Malaysian Groups Condemn Caning Sentencing against Men in Gay Sex Case

Ali Nufael
Kuala Lumpur
191108-MY-Gay-Court620.jpg Five men who were convicted of attempting to engage in homosexual acts are escorted into the Shah Alam Sharia High Court in Malaysia, Nov. 7, 2019.

More than two dozen groups in Malaysia on Friday criticized a local Islamic court’s decision to jail, cane and fine five men for attempting to engage in homosexual acts, saying the punishments were unjust, cruel and violated the defendants’ constitutionally enshrined rights.

The Shah Alam Sharia High Court in Selangor state ordered one of the accused, a 42-year-old married man, to spend seven months in prison, pay a fine of 4,900 ringgit (U.S. $1,185) and receive six lashes from a cane after convicted him of attempting to commit a homosexual act.

Mohd Asri Mohd Tahir, the Sharia judge who handed down the verdict, sentenced the four other defendants between the ages of 27 and 37 to six months in prison, and ordered them to pay fines of 4,800 ringgit ($1,161) and receive six lashes for the same offense, according to Malaysian media.

Mohd Asri sentenced them to serve additional months in prison should they fail to pay their fines. He did not set a date for the canings, which are to be administered in the prison.

The laws under which the men were convicted and sentenced are discriminatory and violate human rights, particularly the right to live with dignity, the 28 organizations – mostly Malaysian NGOs – said in a statement issued Friday.

“These state laws are also in violation of the rights enshrined in the Federal Constitution, namely Article 8 of equality before the law, Article 5 on living with dignity and impartial trial, and Article 9 on freedom of movement,” the groups said.

“Given the adverse and long-term impact on the lives of people, these laws must be repealed immediately.”

Tenaganita, a leading women’s rights organization, and organizations advocating for members of Malaysia’s LGBTQ community, such as Transmen of Malaysia and KL Queer Women’s Discussion Group, were listed among the 28.

Judge Mohd Asri ruled that the offense committed was a serious violation of the Sharia code.

“The facts indicated there was preparation to commit sex against the order of nature and this was not an initial attempt,” he said in his ruling, according to media reports.

The charge sheet described all five defendants as Muslim men who were attempting to perform sex in an apartment outside Kuala Lumpur on Nov. 9, 2018.

According to the groups that criticized the judge’s ruling, a lack of understanding about LGBTQ people and narrow views about sexual orientation lead to injustice and victimization.

“Court decisions like the one yesterday deepen the perception that LGBT people are criminals which then further sanction other ways in which this vulnerable, marginalized community experience harm – not only by the state, but also at the workplace, by their communities as well as their families,” the groups said in their collective statement.

Dual court systems

Malaysia’s population is more than 60 percent Muslim. Engaging or attempting to have same sex intercourse in Malaysia is considered a crime under its federal court system and Islamic court system that function separately.
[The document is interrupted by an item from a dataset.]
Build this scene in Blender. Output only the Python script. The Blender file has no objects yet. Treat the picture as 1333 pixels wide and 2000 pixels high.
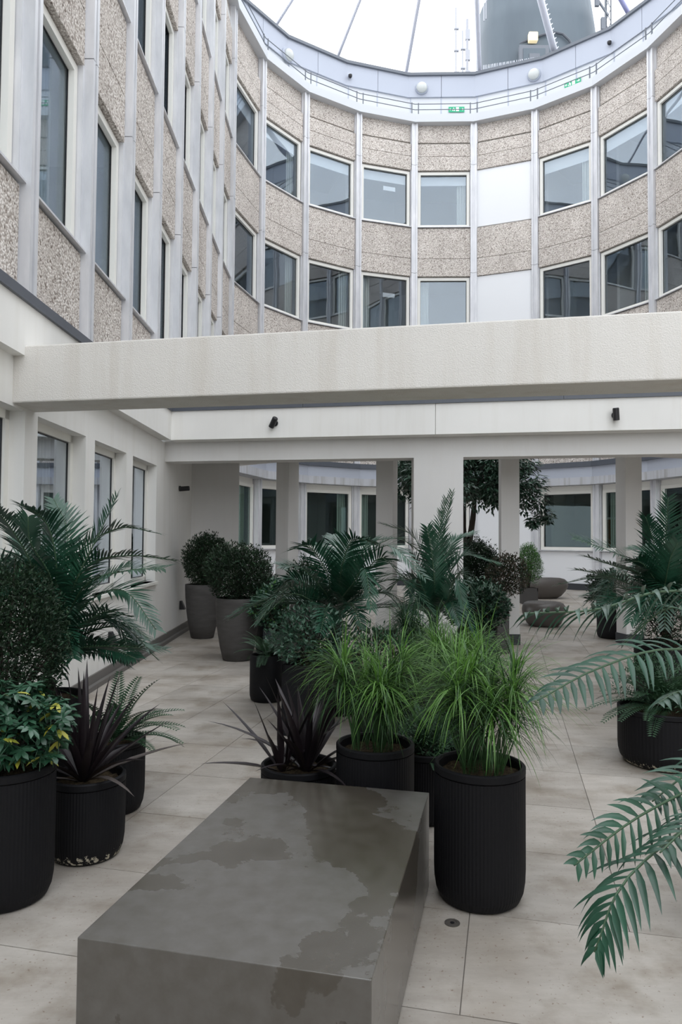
import bpy, math, random
from mathutils import Vector, Matrix

C = bpy.context.scene.collection
R = math.radians
rnd = random.Random(7)

# ------------------------------------------------------------------ camera
FPX, PITCH, ROLL, CAMZ = 1412.1, 0.03646, 0.0075, 1.6
cd = bpy.data.cameras.new('camera')
cam = bpy.data.objects.new('camera', cd)
C.objects.link(cam)
cd.sensor_fit = 'VERTICAL'
cd.sensor_height = 36.0
cd.lens = FPX / 2000.0 * 36.0
cd.clip_start, cd.clip_end = 0.05, 400
_rot = Matrix.Rotation(math.pi / 2 + PITCH, 4, 'X') @ Matrix.Rotation(ROLL, 4, 'Z')
cam.matrix_world = Matrix.Translation((0, 0, CAMZ)) @ _rot
bpy.context.scene.camera = cam

# ------------------------------------------------------------------ sky and exposure
sc = bpy.context.scene
sc.view_settings.view_transform = 'Standard'
sc.view_settings.look = 'None'
sc.view_settings.gamma = 1.0
sc.view_settings.use_curve_mapping = False
sc.view_settings.exposure = 0.38
w = bpy.data.worlds.new('overcast_sky')
sc.world = w
w.use_nodes = True
nt = w.node_tree
nt.nodes.clear()
wo = nt.nodes.new('ShaderNodeOutputWorld')
bg = nt.nodes.new('ShaderNodeBackground')
tc = nt.nodes.new('ShaderNodeTexCoord')
mp = nt.nodes.new('ShaderNodeMapping')
mp.inputs['Scale'].default_value = (1.5, 1.5, 3)
nz = nt.nodes.new('ShaderNodeTexNoise')
nz.inputs['Scale'].default_value = 1.6
nz.inputs['Detail'].default_value = 4
rp = nt.nodes.new('ShaderNodeValToRGB')
rp.color_ramp.elements[0].position = 0.3
rp.color_ramp.elements[0].color = (0.86, 0.92, 1.0, 1)
rp.color_ramp.elements[1].position = 0.7
rp.color_ramp.elements[1].color = (0.98, 0.99, 1.0, 1)
nt.links.new(tc.outputs['Generated'], mp.inputs['Vector'])
nt.links.new(mp.outputs['Vector'], nz.inputs['Vector'])
nt.links.new(nz.outputs['Fac'], rp.inputs['Fac'])
nt.links.new(rp.outputs['Color'], bg.inputs['Color'])
nt.links.new(bg.outputs['Background'], wo.inputs['Surface'])
bg.inputs['Strength'].default_value = 2.0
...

The Department of Islamic Development Malaysia (Jakim) has estimated the number of LGBT people in the country to be at 310,000, although it later admitted that the figure had not been verified by the Health ministry, according to Singapore’s Straits Times newspaper.
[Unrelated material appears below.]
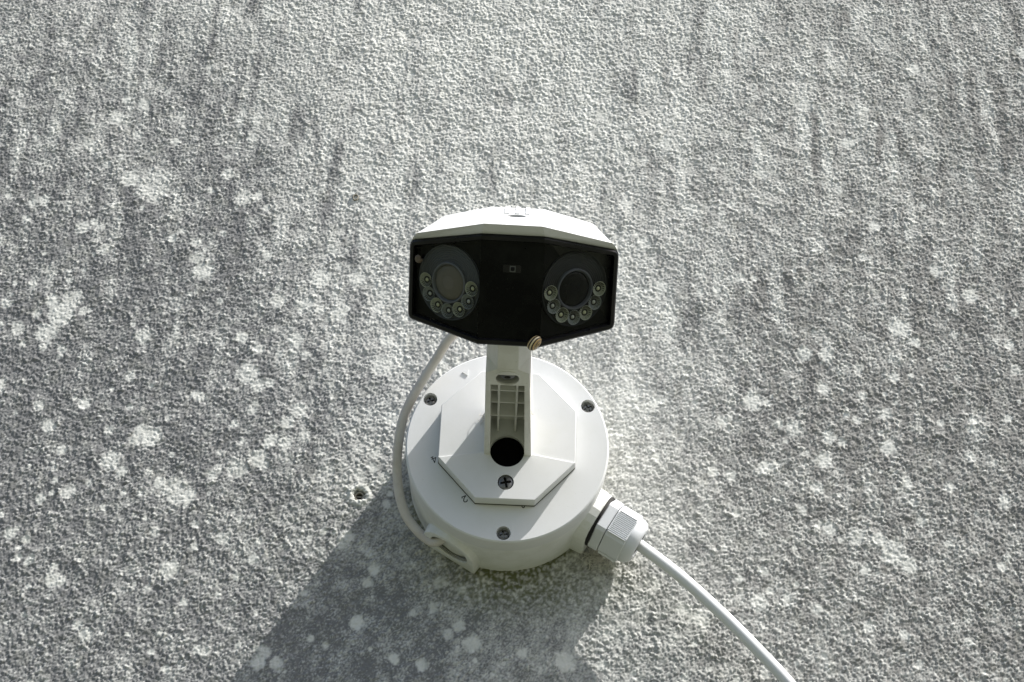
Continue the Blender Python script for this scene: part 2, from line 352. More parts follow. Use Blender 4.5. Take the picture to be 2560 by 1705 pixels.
    me = bpy.data.meshes.new('plaster_wall'); nq = len(quads)
    me.vertices.add(len(co)); me.vertices.foreach_set('co', co.astype(np.float32).ravel())
    me.loops.add(nq*4); me.loops.foreach_set('vertex_index', quads.ravel().astype(np.int32))
    me.polygons.add(nq); me.polygons.foreach_set('loop_start', np.arange(0, nq*4, 4, dtype=np.int32))
    me.update(calc_edges=True)
    me.polygons.foreach_set('use_smooth', np.ones(nq, dtype=bool))
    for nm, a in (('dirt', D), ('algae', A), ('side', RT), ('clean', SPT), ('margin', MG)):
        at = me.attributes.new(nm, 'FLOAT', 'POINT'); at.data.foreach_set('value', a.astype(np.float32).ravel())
    m, t, p = new_mat('weathered_paint')
    def attr(nm): n = N(t, 'ShaderNodeAttribute'); n.attribute_name = nm; return n.outputs['Fac']
    def mixc(f, a, b):
        n = N(t, 'ShaderNodeMix', data_type='RGBA')
        if isinstance(f, float): n.inputs[0].default_value = f
        else: t.links.new(f, n.inputs[0])
        for k, c in ((6, a), (7, b)):
            if isinstance(c, tuple): n.inputs[k].default_value = (*c, 1)
            else: t.links.new(c, n.inputs[k])
        return n.outputs[2]
    tc = N(t, 'ShaderNodeTexCoord')
    nz1 = N(t, 'ShaderNodeTexNoise', Scale=700.0, Detail=4.0, Roughness=0.65); t.links.new(tc.outputs['Object'], nz1.inputs['Vector'])
    nz2 = N(t, 'ShaderNodeTexNoise', Scale=14.0, Detail=6.0, Roughness=0.6); t.links.new(tc.outputs['Object'], nz2.inputs['Vector'])
    nz3 = N(t, 'ShaderNodeTexNoise', Scale=220.0, Detail=3.0); t.links.new(tc.outputs['Object'], nz3.inputs['Vector'])
    clean = mixc(nz2.outputs[0], (0.61, 0.625, 0.585), (0.67, 0.665, 0.62))
    dark = mixc(attr('side'), (0.185, 0.187, 0.187), (0.212, 0.209, 0.198))
    ad = N(t, 'ShaderNodeMath', operation='MULTIPLY_ADD'); t.links.new(nz1.outputs[0], ad.inputs[0]); ad.inputs[1].default_value = 0.52; ad.inputs[2].default_value = -0.26
    ad2 = N(t, 'ShaderNodeMath', operation='ADD', use_clamp=True); t.links.new(ad.outputs[0], ad2.inputs[0]); mg = attr('margin'); nz4 = N(t, 'ShaderNodeTexNoise', Scale=60.0, Detail=7.0, Roughness=0.62); t.links.new(tc.outputs['Object'], nz4.inputs['Vector'])
    mn = N(t, 'ShaderNodeMath', operation='MULTIPLY_ADD'); t.links.new(nz4.outputs[0], mn.inputs[0]); mn.inputs[1].default_value = 2.2; mn.inputs[2].default_value = -1.1
    mm_ = N(t, 'ShaderNodeMath', operation='MULTIPLY_ADD'); t.links.new(mn.outputs[0], mm_.inputs[0]); t.links.new(mg, mm_.inputs[1]); t.links.new(attr('dirt'), mm_.inputs[2])
    t.links.new(mm_.outputs[0], ad2.inputs[1])
    c1 = mixc(ad2.outputs[0], clean, dark)
    c1 = mixc(attr('clean'), c1, (0.66, 0.665, 0.62))
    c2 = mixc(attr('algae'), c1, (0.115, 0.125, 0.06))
    rp = N(t, 'ShaderNodeValToRGB'); rp.color_ramp.elements[0].position = 0.62; rp.color_ramp.elements[1].position = 0.78
    rp.color_ramp.elements[0].color = (0, 0, 0, 1); rp.color_ramp.elements[1].color = (.35, .35, .35, 1); t.links.new(nz3.outputs[0], rp.inputs[0])
    c3 = mixc(rp.outputs[0], c2, (0.34, 0.31, 0.27))
    t.links.new(c3, p.inputs['Base Color']); p.inputs['Roughness'].default_value = 0.85; p.inputs['Specular IOR Level'].default_value = 0.25
    b = N(t, 'ShaderNodeBump', Strength=0.35, Distance=0.0004); t.links.new(nz1.outputs[0], b.inputs['Height'])
    nz5 = N(t, 'ShaderNodeTexNoise', Scale=330.0, Detail=5.0, Roughness=0.6); t.links.new(tc.outputs['Object'], nz5.inputs['Vector'])
    b2 = N(t, 'ShaderNodeBump', Distance=0.0035); t.links.new(mg, b2.inputs['Strength']); t.links.new(nz5.outputs[0], b2.inputs['Height'])
    t.links.new(b2.outputs[0], b.inputs['Normal']); t.links.new(b.outputs[0], p.inputs['Normal'])
    me.materials.append(m)
    o = bpy.data.objects.new('plaster_wall', me); link(o)
    tag(o, 'rough stuccoed wall, pale paint with grey mould film and round clean spots', 'wall')
    return on_wall
on_wall = build_wall()

# ------------------------------------------------------------------ junction box
YL, YP = -51.5, -60.9           # lid face, bracket plate face
jb = empty('junction_box', (0, 0, 0), 'round white plastic junction box screwed flat on the stuccoed wall', 'junction box')
WF = WALLF(0, 0, 0)
V, F = lathe([(55.6, -0.5), (55.4, 20), (55.5, 36.2), (54.6, 36.8), (51.5, 36.8), (51.5, -0.5)], 128, closed=True)
body = obj('body', WF(V), F, BOXW, jb)
def boss(ang, half, tc, r0, r1, ymax):
    """arched block growing out of the side wall; (t, out) profile pushed along the radius"""
    a = math.radians(ang); n = (math.cos(a), 0, math.sin(a)); tt = (-math.sin(a), 0, math.cos(a))
    prof = [(half, -0.5), (half*0.99, 6)]
    for k in range(13):
        b = PI*k/12; prof.append((half*0.97*math.cos(b)**1 if True else 0, 15.5 + (ymax-15.5)*math.sin(b)))
    prof += [(-half*0.99, 6), (-half, -0.5)]
    fr = Frame((0, 0, 0), tt, (0, -1, 0), n)
    L0 = [(x*1.12+tc, y*1.05, r0) for x, y in prof]; L1 = [(x*1.02+tc, y, r1-3) for x, y in prof]; L2 = [(x+tc, y*0.99, r1) for x, y in prof]
    V, F = loft([L0, L1, L2]); return fr, fr(V), F
frL, V, F = boss(-120, 17.0, -1.4, 40, 58.3, 33.0)
bl = obj('port_boss', V, F, BOXW, jb, bevel=0.8)
carve(bl, [(frL([(x-0.8, y+17, z) for x, y, z in lathe([(12.0, 44), (12.0, 70)], 48)[0]]), lathe([(12.0, 44), (12.0, 70)], 48)[1])]); sharp(bl)
prof = []
for k in range(9): prof += [(12.5, 57.6-k*1.5), (10.6, 57.6-k*1.5-0.75)]
prof = prof + [(12.6, 44.2), (12.6, 57.6)]
V, F = lathe(prof, 48, closed=True)
obj('thread', frL([(x-0.8, y+17, z) for x, y, z in V]), F, THREADM, bl, smooth=20)
V, F = lathe([(12.2, 45.2), (0.0, 45.2)], 32); obj('port_floor', frL([(x-0.8, y+17, z) for x, y, z in V]), F, MATTE, bl)  # black floor stands in for the darkness deep in the port
frR, V, F = boss(-30, 16.6, 0.8, 40, 60.8, 34.0)
obj('gland_boss', V, F, BOXW, jb, bevel=1.2, seg=3)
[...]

Religious matters in Malaysian states are governed by religious bodies that have the power to enact laws they deem proper through the Sharia court system.

In August 2018, the Sharia court in Terengganu state sentenced two women to caning after they were caught allegedly attempting to have sex with one another in a car in a public square.

At the time, Prime Minister Mahathir Mohamad rejected the punishment, saying it did not reflect the justice or compassion of Islam.

Anwar Ibrahim, leader of the People’s Justice Party who is expected to succeed Mahathir as prime minister, also then criticized the punishment.

“The state has a duty to protect people and promote the human rights and dignity of all people, including people of diverse sexual orientation, gender identity and gender expression,” the 28 organizations said.

“It is time for the state to end all discrimination and violence against LGBTQ persons.”